“Jimmy Carter owned the 1980 election-year economy. George H.W. Bush owned the 1992 election-year economy. Both were one-term presidents. Happily for his opponents, Barack Obama has taken ownership of the 2011 economy, a full year and half before he has to face the voters. The Obama self-confidence is famously limitless. Still, a doubter might ask if President Obama hasn’t suffered his John McCain moment on the economy. John McCain’s presidential bid blew up for good when he announced in September 2008 that he was suspending his campaign and returning to Washington to address the national financial crisis.”

That was it for McCain. He “suspended the campaign.” Never recovered. McCain had nothing to contribute. Do you remember what happened at that meeting? (interruption) Well, I don’t know if Obama “took charge,” but it was reported that he “took charge.” The story was, “Obama took charge of the meeting.” The story was, “Bush couldn’t even stop Obama, he was such a commanding presence! Why, Obama went in there and he’s the guy that had all the answers.” That’s what was reported, and they released ubiquitous McCain sitting there seemingly not knowing where he was. That was the message conveyed in the pictures, so, “Bye-bye, McCain campaign” at that point. The White House thus, at that point, passed to Barack Obama.

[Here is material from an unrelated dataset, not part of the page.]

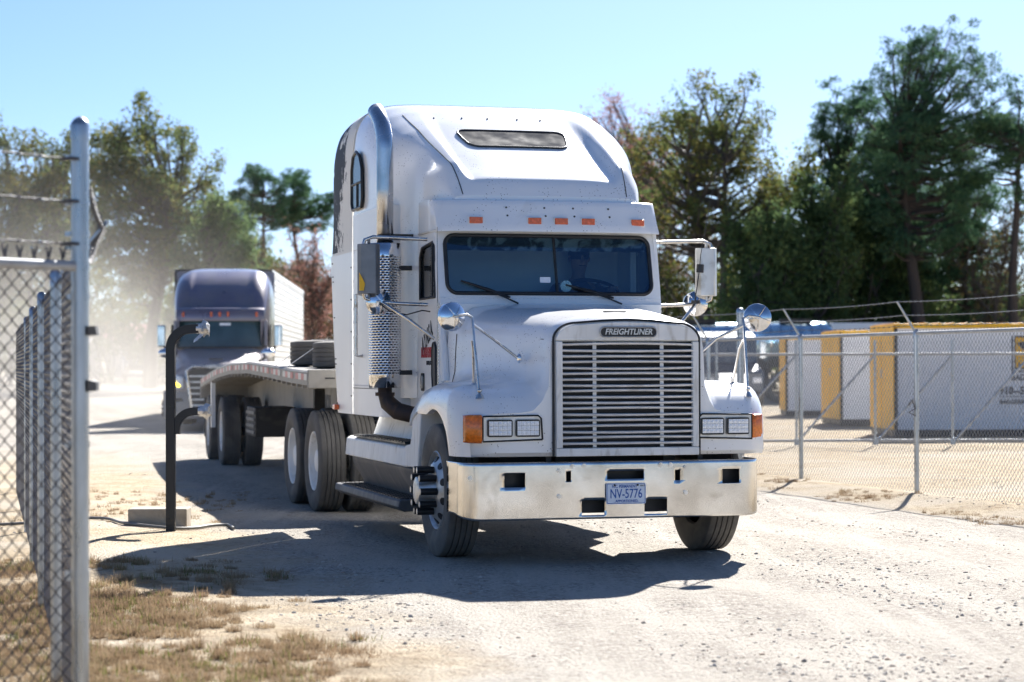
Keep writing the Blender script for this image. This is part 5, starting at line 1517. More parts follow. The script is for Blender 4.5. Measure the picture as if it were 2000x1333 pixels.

“Mr. Obama’s McCain moment — raising expectations of economic seriousness and then dropping them over the cliff — was his hyperpartisan deficit speech at George Washington University in April. The day before that speech, all Washington expected Mr. Obama to make a major policy statement about the big deficit-reduction debate then unfolding. Agree or disagree, Paul Ryan’s budget released the week before was all about policy. The Republicans were actually offering to take part-ownership of the economy by spending the year in dense discussions about the deficit and spending.” That’s an interesting way for Henninger to put this. They were willing to take “part ownership of the economy,” willing to risk political capital.